GIVEN DATA »
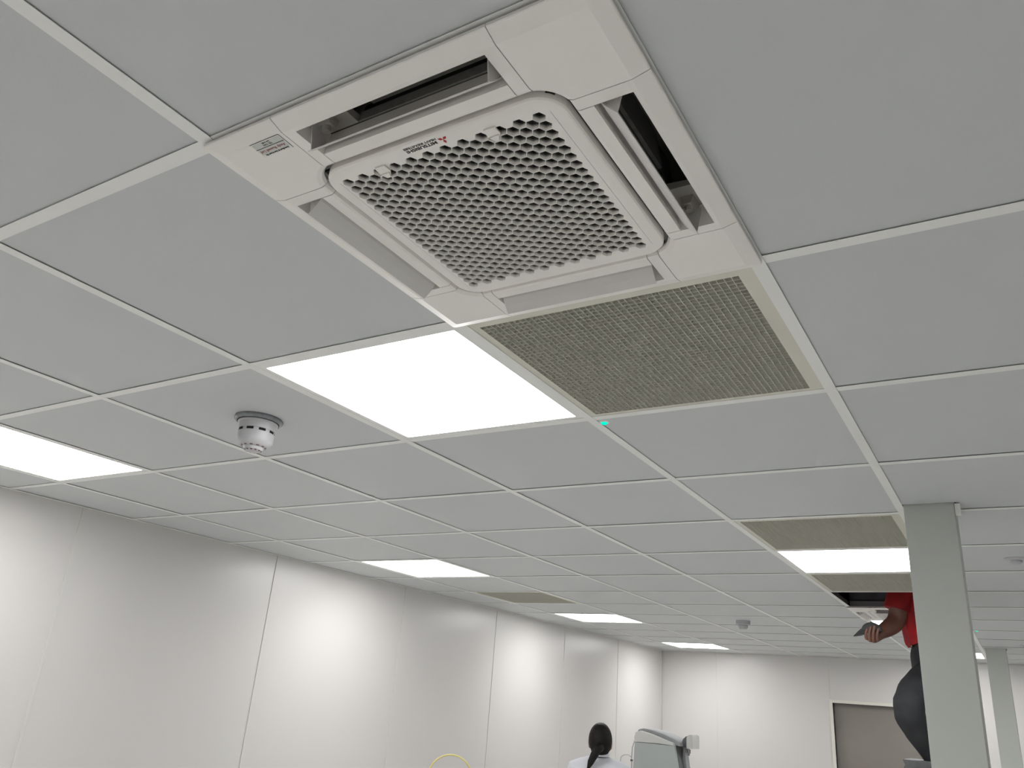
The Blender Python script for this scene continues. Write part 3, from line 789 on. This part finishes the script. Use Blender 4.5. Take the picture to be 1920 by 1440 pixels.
# ================================================================ BENCH, MACHINE, HOSE
def bench(name, x0, x1, y0, y1, lab):
    r = empty(name, ((x0+x1)/2, (y0+y1)/2, 0), lab, 'bench'); hx, hy = (x1-x0)/2, (y1-y0)/2
    B(-hx, hx, -hy, hy, .86, .90).obj('worktop', MT['bench'], r, bevel=.003)
    for sx in (-1, 1):
        for sy in (-1, 1): B(sx*(hx-.05)-.02, sx*(hx-.05)+.02, sy*(hy-.05)-.02, sy*(hy-.05)+.02, 0, .86).obj('leg', MT['cable'], r)
    B(-hx+.07, hx-.07, hy-.06, hy-.04, .76, .82).obj('rail', MT['cable'], r)
bench('workbench', -2.35, -1.45, 5.14, 5.75, 'plain workbench carrying the grey machine, below the photo edge')
bench('side_bench', -3.33, -2.62, 3.3, 4.6, 'plain side bench against the left wall carrying the yellow hose')

# machine: rounded light-grey cabinet, sloping grey lid, dark side, small head with nozzle
mc = empty('laboratory_machine', (-1.98, 5.33, .90), 'light grey laboratory machine with sloping lid and side head, right of the white-coated person', 'machine')
XZ = lambda p, t: (p[0], t, p[1])
MB().extr([(-.180, 0), (-.168, .44), (-.160, .608), (.128, .608), (.154, .473), (.235, 0)], XZ, -.160, -.120).obj('front_panel', MT['mpanel'], mc, bevel=.005, sm=40)
MB().extr([(-.160, .610), (-.162, .640), (-.152, .672), (-.120, .684), (-.03, .668), (.07, .640), (.124, .624), (.130, .608), (.02, .612), (-.08, .610)], XZ, -.166, -.105).obj('front_cowl', MT['mwhite'], mc, bevel=.006, sm=40)
MB().extr([(-.172, 0), (-.150, .620), (-.120, .672), (-.03, .660), (.07, .632), (.126, .606), (.156, .473), (.240, 0)], XZ, -.120, .09).obj('cabinet_body', MT['mdark'], mc, bevel=.004)
MB().extr([(-.155, .676), (-.145, .690), (-.110, .700), (-.05, .694), (.04, .674), (.120, .646), (.160, .628), (.160, .606), (.128, .612), (.07, .640), (-.03, .668), (-.120, .682)], XZ, -.125, .10).obj('lid', MT['mlid'], mc, bevel=.004, sm=50)
MB().extr([(.128, .400), (.150, .595), (.158, .595), (.182, .400)], XZ, -.03, .04).obj('side_pocket', MT['mlid'], mc, bevel=.003)
hd = [(.150, .600), (.150, .628), (.160, .654), (.178, .670), (.200, .680), (.220, .680), (.220, .602)]
h_ = MB().extr(hd, XZ, -.065, .06).obj('side_head', MT['mdark'], mc, bevel=.004, sm=50)
MB().extr([(.190, .606), (.190, .664), (.198, .680), (.214, .688), (.228, .682), (.234, .668), (.234, .596), (.196, .596)], XZ, -.080, .062).obj('head_cover', MT['mwhite'], h_, bevel=.003, sm=50)
MB().lathe([(.005, 0), (.005, -.010), (.012, -.012), (.012, -.034), (.006, -.038), (.006, -.050)], 16, (.190, -.03, .600)).obj('nozzle', MT['galv'], h_, sm=40)
MB().tube([(-.160, -.10, .63), (-.176, -.12, .615), (-.188, -.13, .57), (-.193, -.13, .50), (-.195, -.13, .30), (-.190, -.12, .15), (-.170, -.10, .08)], .0042, 8).obj('side_cable', MT['cable'], mc, sm=60)
MB().tube([(-.193, -.13, .505), (-.215, -.14, .520), (-.245, -.14, .517), (-.270, -.14, .500), (-.285, -.12, .45), (-.290, -.1, .3)], .003, 8).obj('side_cable', MT['cable'], mc, sm=60)
B(-.199, -.185, -.138, -.124, .480, .492).obj('cable_clip', MT['mdark'], mc)

# yellow hose arch standing on the side bench
C0 = Vector((-2.876, 4.0, 1.226)); rr = .141
dv = Vector((.86, .51, 0)).normalized()
pts = []
for i in range(25):
    a = math.radians(-35+250*i/24); pts.append(C0+dv*(rr*math.cos(a))+Vector((0, 0, rr*math.sin(a))))
pts = [Vector((C0.x+.10, C0.y+.06, .906)), Vector((C0.x+.105, C0.y+.062, 1.02))]+pts+[Vector((C0.x-.105, C0.y-.062, 1.02)), Vector((C0.x-.10, C0.y-.06, .906))]
o = MB().tube(pts, .0052, 12).obj('yellow_hose', MT['yellow'], sm=60)
tag(o, 'arched loop of thin yellow hose at the bottom edge in front of the left wall', 'hose')
bpy.context.view_layer.update()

TASK DIRECTIONS »
Leave the images out and output the remaining material exactly as it stands.

EXERCISE RESPONSE »
The Blender Python script for this scene continues. Write part 3, from line 789 on. This part finishes the script. Use Blender 4.5. Take the picture to be 1920 by 1440 pixels.
# ================================================================ BENCH, MACHINE, HOSE
def bench(name, x0, x1, y0, y1, lab):
    r = empty(name, ((x0+x1)/2, (y0+y1)/2, 0), lab, 'bench'); hx, hy = (x1-x0)/2, (y1-y0)/2
    B(-hx, hx, -hy, hy, .86, .90).obj('worktop', MT['bench'], r, bevel=.003)
    for sx in (-1, 1):
        for sy in (-1, 1): B(sx*(hx-.05)-.02, sx*(hx-.05)+.02, sy*(hy-.05)-.02, sy*(hy-.05)+.02, 0, .86).obj('leg', MT['cable'], r)
    B(-hx+.07, hx-.07, hy-.06, hy-.04, .76, .82).obj('rail', MT['cable'], r)
bench('workbench', -2.35, -1.45, 5.14, 5.75, 'plain workbench carrying the grey machine, below the photo edge')
bench('side_bench', -3.33, -2.62, 3.3, 4.6, 'plain side bench against the left wall carrying the yellow hose')

# machine: rounded light-grey cabinet, sloping grey lid, dark side, small head with nozzle
mc = empty('laboratory_machine', (-1.98, 5.33, .90), 'light grey laboratory machine with sloping lid and side head, right of the white-coated person', 'machine')
XZ = lambda p, t: (p[0], t, p[1])
MB().extr([(-.180, 0), (-.168, .44), (-.160, .608), (.128, .608), (.154, .473), (.235, 0)], XZ, -.160, -.120).obj('front_panel', MT['mpanel'], mc, bevel=.005, sm=40)
MB().extr([(-.160, .610), (-.162, .640), (-.152, .672), (-.120, .684), (-.03, .668), (.07, .640), (.124, .624), (.130, .608), (.02, .612), (-.08, .610)], XZ, -.166, -.105).obj('front_cowl', MT['mwhite'], mc, bevel=.006, sm=40)
MB().extr([(-.172, 0), (-.150, .620), (-.120, .672), (-.03, .660), (.07, .632), (.126, .606), (.156, .473), (.240, 0)], XZ, -.120, .09).obj('cabinet_body', MT['mdark'], mc, bevel=.004)
MB().extr([(-.155, .676), (-.145, .690), (-.110, .700), (-.05, .694), (.04, .674), (.120, .646), (.160, .628), (.160, .606), (.128, .612), (.07, .640), (-.03, .668), (-.120, .682)], XZ, -.125, .10).obj('lid', MT['mlid'], mc, bevel=.004, sm=50)
MB().extr([(.128, .400), (.150, .595), (.158, .595), (.182, .400)], XZ, -.03, .04).obj('side_pocket', MT['mlid'], mc, bevel=.003)
hd = [(.150, .600), (.150, .628), (.160, .654), (.178, .670), (.200, .680), (.220, .680), (.220, .602)]
h_ = MB().extr(hd, XZ, -.065, .06).obj('side_head', MT['mdark'], mc, bevel=.004, sm=50)
MB().extr([(.190, .606), (.190, .664), (.198, .680), (.214, .688), (.228, .682), (.234, .668), (.234, .596), (.196, .596)], XZ, -.080, .062).obj('head_cover', MT['mwhite'], h_, bevel=.003, sm=50)
MB().lathe([(.005, 0), (.005, -.010), (.012, -.012), (.012, -.034), (.006, -.038), (.006, -.050)], 16, (.190, -.03, .600)).obj('nozzle', MT['galv'], h_, sm=40)
MB().tube([(-.160, -.10, .63), (-.176, -.12, .615), (-.188, -.13, .57), (-.193, -.13, .50), (-.195, -.13, .30), (-.190, -.12, .15), (-.170, -.10, .08)], .0042, 8).obj('side_cable', MT['cable'], mc, sm=60)
MB().tube([(-.193, -.13, .505), (-.215, -.14, .520), (-.245, -.14, .517), (-.270, -.14, .500), (-.285, -.12, .45), (-.290, -.1, .3)], .003, 8).obj('side_cable', MT['cable'], mc, sm=60)
B(-.199, -.185, -.138, -.124, .480, .492).obj('cable_clip', MT['mdark'], mc)

# yellow hose arch standing on the side bench
C0 = Vector((-2.876, 4.0, 1.226)); rr = .141
dv = Vector((.86, .51, 0)).normalized()
pts = []
for i in range(25):
    a = math.radians(-35+250*i/24); pts.append(C0+dv*(rr*math.cos(a))+Vector((0, 0, rr*math.sin(a))))
pts = [Vector((C0.x+.10, C0.y+.06, .906)), Vector((C0.x+.105, C0.y+.062, 1.02))]+pts+[Vector((C0.x-.105, C0.y-.062, 1.02)), Vector((C0.x-.10, C0.y-.06, .906))]
o = MB().tube(pts, .0052, 12).obj('yellow_hose', MT['yellow'], sm=60)
tag(o, 'arched loop of thin yellow hose at the bottom edge in front of the left wall', 'hose')
bpy.context.view_layer.update()